All the text above is much more difficult to follow than by simply studying the drawings. Everything flows out of the 10”-radius arc that is the back edge of the seat. Once you get that in your head, everything else is easy.
After you make your templates, you can transfer them to MDF or hardboard. Cut them out and smooth the edge with files and sandpaper. And put them in a safe place. While templates are easy to make, remaking lost ones is a grumpy affair.
— Christopher Schwarz
Thanks for teaching us how to fish.
As opposed to giving us the fish.
Well you know the saying.
The seat plan in the top figure shows a 10″ total width at the bottom of the seat, which must actually be 20″ wide to accommodate the diameter of the semi-circle on top of it with a 10″ radius.
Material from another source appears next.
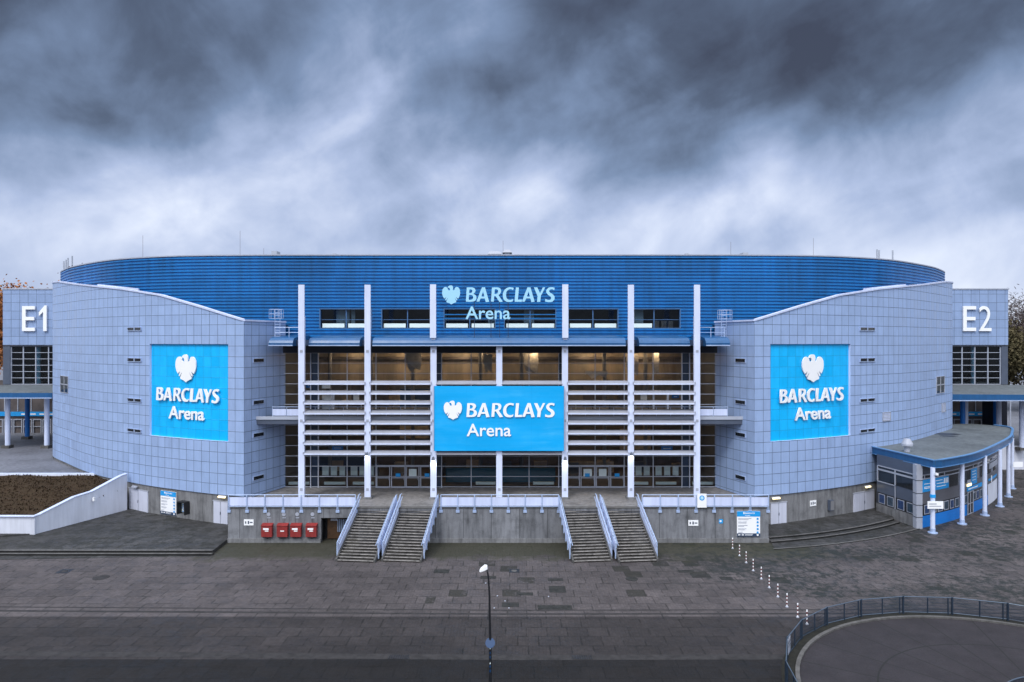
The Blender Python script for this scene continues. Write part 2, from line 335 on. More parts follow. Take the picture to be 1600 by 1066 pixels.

This does not compute in wiener-space.
Did you try zooming in to the top figure? At first glance, it kinda looks like a “10”, but resolves into a “20” at larger magnification.
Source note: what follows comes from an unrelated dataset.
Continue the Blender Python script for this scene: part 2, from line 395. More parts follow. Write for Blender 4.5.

It says 20″. Promise. Try cmd+ to zoom in on the image.
Thank you, you are absolutely correct! Sorry for the silly wiener-cavil–the small font had me fooled. Carry on in peace, pilgrims.
have not made a chair yet buts its on the list. Thank you for all you help an these plans. Always appreciated.
There is a much easier way for most people to widen the arm without having to use a french curve with virtually the same result.
For the left side arm in the plan view, mark a point 1.5 ” to the right of the intersection of the vertical center line and the line that is 2″ below the center point.
Draw a line from that point through the center point to intersect the outer (12″) circle. The distance from the initial point to the intersection with the circle is 14.5″ (recalling Pythagoras’s theorem we just made a 3,4,5 triangle but divided the lengths in half).
An arc of that length will hit the lower horizontal line at the desired 3″ hand width (12″ + 1″ + 1.5″ = 14.5″) and be tangent to the 12″ circle at the point of intersection found in the second step.
Mirror that for the other side.
I buy rolls of butcher’s paper in the restaurant supply section of warehouse stores (Sam’s Club, Costco). Get the non-waxed stuff you can write on with a pencil. It’s tougher than newsprint and easier to see pencil marks.
For me, 1/4″ MDF is more pleasant to work with than Masonite/hardboard, although I keep both on hand.
See- through templates are great when grain orientation and appearance matter. Like in chairs. A solid template can be skellatonized. Do that once and you may conclude that it is easier to make a plexiglass template. I use thin cheap plexiglass, recycled from cast off storm doors, etc. It can be pretty scratched up and still great for this purpose. Acrylic and polycarbonates cut clean if the heat build up is controlled so you’re making chips, not melting. A 6TPI hook tooth blade on the bandsaw works (in other words, I use the blade that’s already on my bandsaw 99% of the time). Melt-free, clean cuts with a coarse tooth wood blade in your jigsaw can be done by putting the acrylic sheet on top of at least one layer of corrugated cardboard, cutting through the stack. Turn the speed down, osillation off and don’t be tentative. Make a practice cut. You’ll be surprised at the smooth finish you get right off the blade.
You can achieve a similar curves using the trammel only. When you have drawn the inside curve, reset the trammel to 13″ radius, set the pivot 1″ below the original one and draw the arc. The top of the arc will be 2″ above the inner one, the hand ends will be 3″ out from them.